In fact, the Bulls have only made the playoffs twice since the 2016-17 season. They haven't actually won a series since 2015.
Instead, the franchise has been a part of the Eastern Conference Play-In Tournament three of the four years the event has existed. The Bulls have played in five Play-In games, the second-most among all NBA franchises behind the Heat and Atlanta Hawks, which have each played in six.
Chicago hasn't had a top-10 pick since 2020 when it selected Patrick Williams fourth overall. Oops.

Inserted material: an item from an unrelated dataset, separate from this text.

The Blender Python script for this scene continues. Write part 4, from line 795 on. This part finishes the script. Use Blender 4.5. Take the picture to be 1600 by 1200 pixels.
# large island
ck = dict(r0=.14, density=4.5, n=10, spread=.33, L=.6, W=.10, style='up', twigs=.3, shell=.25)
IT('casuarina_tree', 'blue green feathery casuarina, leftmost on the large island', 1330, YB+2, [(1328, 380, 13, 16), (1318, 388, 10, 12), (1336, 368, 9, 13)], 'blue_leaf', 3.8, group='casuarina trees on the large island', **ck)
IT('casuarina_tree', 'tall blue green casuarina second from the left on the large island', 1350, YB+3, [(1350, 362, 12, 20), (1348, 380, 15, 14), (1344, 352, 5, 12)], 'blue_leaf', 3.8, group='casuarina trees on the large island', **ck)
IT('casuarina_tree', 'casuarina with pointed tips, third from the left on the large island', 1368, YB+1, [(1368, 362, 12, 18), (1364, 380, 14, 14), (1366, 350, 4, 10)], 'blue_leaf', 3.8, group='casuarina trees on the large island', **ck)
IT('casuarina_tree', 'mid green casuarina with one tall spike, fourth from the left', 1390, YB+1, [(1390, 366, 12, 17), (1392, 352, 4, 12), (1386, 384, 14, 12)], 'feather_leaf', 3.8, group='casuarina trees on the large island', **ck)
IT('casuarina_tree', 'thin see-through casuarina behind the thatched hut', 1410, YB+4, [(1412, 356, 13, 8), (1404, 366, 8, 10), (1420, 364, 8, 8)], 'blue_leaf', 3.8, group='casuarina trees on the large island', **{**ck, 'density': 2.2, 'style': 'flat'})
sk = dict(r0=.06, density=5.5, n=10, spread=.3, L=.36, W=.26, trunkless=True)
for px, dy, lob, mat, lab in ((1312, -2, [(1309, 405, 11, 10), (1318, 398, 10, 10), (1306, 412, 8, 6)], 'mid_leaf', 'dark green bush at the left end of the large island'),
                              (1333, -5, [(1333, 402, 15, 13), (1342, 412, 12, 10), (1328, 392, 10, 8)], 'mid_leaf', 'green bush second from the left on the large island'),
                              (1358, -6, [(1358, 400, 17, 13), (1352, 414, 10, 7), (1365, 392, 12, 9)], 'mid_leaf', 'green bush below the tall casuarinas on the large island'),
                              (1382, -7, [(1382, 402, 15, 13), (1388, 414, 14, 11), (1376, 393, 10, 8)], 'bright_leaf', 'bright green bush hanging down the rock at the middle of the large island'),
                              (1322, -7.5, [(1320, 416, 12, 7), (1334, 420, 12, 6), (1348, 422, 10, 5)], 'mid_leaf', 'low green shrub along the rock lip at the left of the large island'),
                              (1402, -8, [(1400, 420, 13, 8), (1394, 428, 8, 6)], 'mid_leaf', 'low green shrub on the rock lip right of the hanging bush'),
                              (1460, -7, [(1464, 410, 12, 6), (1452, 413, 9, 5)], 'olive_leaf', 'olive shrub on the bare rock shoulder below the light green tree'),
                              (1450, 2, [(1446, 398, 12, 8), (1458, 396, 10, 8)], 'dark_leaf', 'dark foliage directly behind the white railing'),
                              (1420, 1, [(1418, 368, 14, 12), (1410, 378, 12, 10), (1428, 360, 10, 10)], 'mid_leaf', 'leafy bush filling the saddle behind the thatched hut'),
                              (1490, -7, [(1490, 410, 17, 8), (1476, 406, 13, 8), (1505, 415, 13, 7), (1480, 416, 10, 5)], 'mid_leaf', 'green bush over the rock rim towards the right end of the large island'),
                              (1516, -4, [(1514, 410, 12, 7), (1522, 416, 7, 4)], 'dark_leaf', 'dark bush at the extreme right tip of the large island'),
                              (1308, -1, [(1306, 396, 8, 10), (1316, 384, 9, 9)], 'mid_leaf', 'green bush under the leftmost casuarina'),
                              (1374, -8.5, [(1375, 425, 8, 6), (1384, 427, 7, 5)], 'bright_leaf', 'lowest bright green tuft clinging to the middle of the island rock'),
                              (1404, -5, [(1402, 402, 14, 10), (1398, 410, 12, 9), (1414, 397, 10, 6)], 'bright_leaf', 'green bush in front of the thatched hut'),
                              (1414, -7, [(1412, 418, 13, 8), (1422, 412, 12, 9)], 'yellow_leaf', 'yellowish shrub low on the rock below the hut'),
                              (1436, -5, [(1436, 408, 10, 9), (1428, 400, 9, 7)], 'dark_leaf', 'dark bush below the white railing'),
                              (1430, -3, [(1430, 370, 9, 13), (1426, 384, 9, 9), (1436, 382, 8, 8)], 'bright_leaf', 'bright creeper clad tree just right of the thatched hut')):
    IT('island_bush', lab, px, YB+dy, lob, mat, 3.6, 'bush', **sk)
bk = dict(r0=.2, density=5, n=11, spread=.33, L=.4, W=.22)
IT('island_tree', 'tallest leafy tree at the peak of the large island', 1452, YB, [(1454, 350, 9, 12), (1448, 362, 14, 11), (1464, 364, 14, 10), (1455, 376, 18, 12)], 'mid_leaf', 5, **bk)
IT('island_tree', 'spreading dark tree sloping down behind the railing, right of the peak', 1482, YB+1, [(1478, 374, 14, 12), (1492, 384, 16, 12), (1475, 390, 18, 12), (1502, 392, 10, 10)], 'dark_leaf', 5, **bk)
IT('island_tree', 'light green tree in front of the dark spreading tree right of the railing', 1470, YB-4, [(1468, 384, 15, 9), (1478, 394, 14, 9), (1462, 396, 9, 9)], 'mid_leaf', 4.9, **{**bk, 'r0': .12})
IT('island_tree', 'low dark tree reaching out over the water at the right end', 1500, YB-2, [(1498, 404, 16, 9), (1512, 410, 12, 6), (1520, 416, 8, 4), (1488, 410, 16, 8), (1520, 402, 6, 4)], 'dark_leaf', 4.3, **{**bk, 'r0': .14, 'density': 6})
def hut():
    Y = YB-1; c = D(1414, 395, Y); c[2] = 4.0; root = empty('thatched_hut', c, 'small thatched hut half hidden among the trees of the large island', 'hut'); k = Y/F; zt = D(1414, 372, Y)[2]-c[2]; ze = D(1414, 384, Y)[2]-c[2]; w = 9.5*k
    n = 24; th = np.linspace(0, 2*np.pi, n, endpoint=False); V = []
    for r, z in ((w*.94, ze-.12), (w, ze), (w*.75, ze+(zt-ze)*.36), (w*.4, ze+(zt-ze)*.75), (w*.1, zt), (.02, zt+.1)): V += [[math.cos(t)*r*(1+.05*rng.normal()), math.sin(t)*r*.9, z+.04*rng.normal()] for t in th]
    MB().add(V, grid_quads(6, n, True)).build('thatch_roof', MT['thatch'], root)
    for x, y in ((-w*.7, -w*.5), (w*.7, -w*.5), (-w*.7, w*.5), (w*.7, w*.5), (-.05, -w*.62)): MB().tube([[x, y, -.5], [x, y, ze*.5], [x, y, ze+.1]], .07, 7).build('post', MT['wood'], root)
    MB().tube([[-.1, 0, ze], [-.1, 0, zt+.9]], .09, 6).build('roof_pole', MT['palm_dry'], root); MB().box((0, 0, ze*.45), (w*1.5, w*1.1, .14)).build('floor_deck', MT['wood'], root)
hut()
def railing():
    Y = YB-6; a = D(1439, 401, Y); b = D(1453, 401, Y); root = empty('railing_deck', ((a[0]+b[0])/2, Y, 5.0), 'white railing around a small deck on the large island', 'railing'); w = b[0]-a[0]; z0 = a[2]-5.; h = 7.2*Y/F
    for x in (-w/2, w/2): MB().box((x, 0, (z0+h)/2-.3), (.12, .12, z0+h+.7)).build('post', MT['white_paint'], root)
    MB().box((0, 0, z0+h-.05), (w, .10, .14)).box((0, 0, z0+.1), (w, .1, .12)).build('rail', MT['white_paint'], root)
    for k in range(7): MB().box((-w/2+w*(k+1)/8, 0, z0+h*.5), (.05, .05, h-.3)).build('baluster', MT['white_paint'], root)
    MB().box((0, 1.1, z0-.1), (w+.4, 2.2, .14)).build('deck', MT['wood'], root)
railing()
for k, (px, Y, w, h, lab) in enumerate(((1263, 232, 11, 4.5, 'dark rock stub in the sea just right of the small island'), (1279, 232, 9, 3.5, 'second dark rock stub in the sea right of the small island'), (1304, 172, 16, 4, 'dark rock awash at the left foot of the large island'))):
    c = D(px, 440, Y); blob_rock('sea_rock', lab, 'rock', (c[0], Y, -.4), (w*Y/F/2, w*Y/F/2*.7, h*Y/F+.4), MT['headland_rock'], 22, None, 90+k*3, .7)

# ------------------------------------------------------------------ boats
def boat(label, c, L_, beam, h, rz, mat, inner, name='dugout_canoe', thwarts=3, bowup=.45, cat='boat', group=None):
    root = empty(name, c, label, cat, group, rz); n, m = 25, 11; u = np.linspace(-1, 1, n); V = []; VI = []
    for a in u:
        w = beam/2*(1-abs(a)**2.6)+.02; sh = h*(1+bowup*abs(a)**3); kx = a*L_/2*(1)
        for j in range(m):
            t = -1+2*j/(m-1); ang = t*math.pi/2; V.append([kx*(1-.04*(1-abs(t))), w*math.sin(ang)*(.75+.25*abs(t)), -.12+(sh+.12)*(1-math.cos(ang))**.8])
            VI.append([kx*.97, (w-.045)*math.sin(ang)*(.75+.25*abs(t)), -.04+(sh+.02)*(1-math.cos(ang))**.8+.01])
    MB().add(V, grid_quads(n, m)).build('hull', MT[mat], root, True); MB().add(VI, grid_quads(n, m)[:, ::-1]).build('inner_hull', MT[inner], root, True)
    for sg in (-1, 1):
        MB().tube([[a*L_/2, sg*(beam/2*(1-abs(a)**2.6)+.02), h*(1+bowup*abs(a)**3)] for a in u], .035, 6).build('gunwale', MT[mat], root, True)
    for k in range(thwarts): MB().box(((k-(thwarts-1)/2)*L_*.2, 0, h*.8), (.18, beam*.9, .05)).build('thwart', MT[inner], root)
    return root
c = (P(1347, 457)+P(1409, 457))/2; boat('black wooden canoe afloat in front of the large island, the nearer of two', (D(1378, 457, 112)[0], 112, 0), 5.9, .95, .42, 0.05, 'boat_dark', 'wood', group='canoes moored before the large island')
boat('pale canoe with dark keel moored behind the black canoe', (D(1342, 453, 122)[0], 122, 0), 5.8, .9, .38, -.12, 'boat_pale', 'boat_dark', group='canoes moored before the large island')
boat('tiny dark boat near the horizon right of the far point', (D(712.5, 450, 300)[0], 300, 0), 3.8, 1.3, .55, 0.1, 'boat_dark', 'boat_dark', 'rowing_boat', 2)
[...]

Despite all the ordinariness, the Bulls have had a total of four lottery picks (now five) in the last seven seasons. They took Wendell Carter Jr. at No. 7 in 2018. He became part of the trade that brought Nikola Vucevic, perhaps the player embodiment of mediocrity, to Chicago.
The front office has to make a decision on point guard Josh Giddey's future. If the Bulls bring Giddey back, they'll likely be locked into a core of him, Coby White and Buzelis. Unless White takes yet another leap and Buzelis becomes a perennial All-Star, that trio isn't lifting the franchise toward title contention.
Now, instead of embracing even the slightest of tanks—which would have meant landing Flagg and changing the next decade-plus of basketball in Chicago—the Bulls have the chance to add the No. 12 pick to their roster.
Ladies and gentlemen, the Chicago Bulls: The NBA's Embodiment of Mediocrity.